The Verdict Is In On California's Female Director Quota Law

As I noted yesterday, Los Angeles Superior Court Judge Maureen Duffy-Lewis has found California's female director quota law, SB 826, to violate the Equal Protection clause of the California Constitution (A person may not be . . . denied equal protection of the law").  Crest v. Padilla, L.A. Super. Ct. Case No. 19STCV27561 (March 13, 2022).  Judge Duffy-Lewis issued her verdict following a lengthy trial.  Here are some highlights of the verdict:

  • The plaintiffs met their burden to prove that men and women are similarly situated for purposes of SB 826, thereby shifting the burden to the defendant to show:
    • A compelling state interest;
    • SB 826 is necessary; and
    • SB 826 is narrowly tailored.
  • There is no compelling governmental interest in remedying either societal discrimination or generalized non-specific allegations (citing Connerly v.

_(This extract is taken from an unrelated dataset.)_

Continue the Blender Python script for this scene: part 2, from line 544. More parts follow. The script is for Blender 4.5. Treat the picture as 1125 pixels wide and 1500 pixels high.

State Personnel Board, 92 Cal. App. 4th 16 (2001).
  • The defendant failed to sufficiently prove that SB 826's use of gender-based classification was necessary to boost California's economy, improve opportunities for women in the workplace, and protect California taxpayers, public employees, pensions, and retirees.
  • The defendant failed to show that the legislature considered gender-neutral alternatives to remedy specific, purposeful or intentional, unlawful discrimination against women by private sector corporations in the selection of board members or that gender-neutral alternatives were not available.

Because Judge Duffy-Lewis found SB 826 violated the California Constitution's equal protection clause, she did not make a decision on whether the law also violated the California Constitution's prohibition on discrimination based on sex in public employment, or contracting (Cal. Const. Art. I, § 31).  

While many may be disappointed by Judge Duffy-Lewis' verdict, it should be no surprise.  As Governor Jerry Brown stated in his signing message: "There have been numerous objections to this bill and serious legal concerns have been raised. I don't minimize the potential flaws that indeed may prove fatal to its ultimate implementation".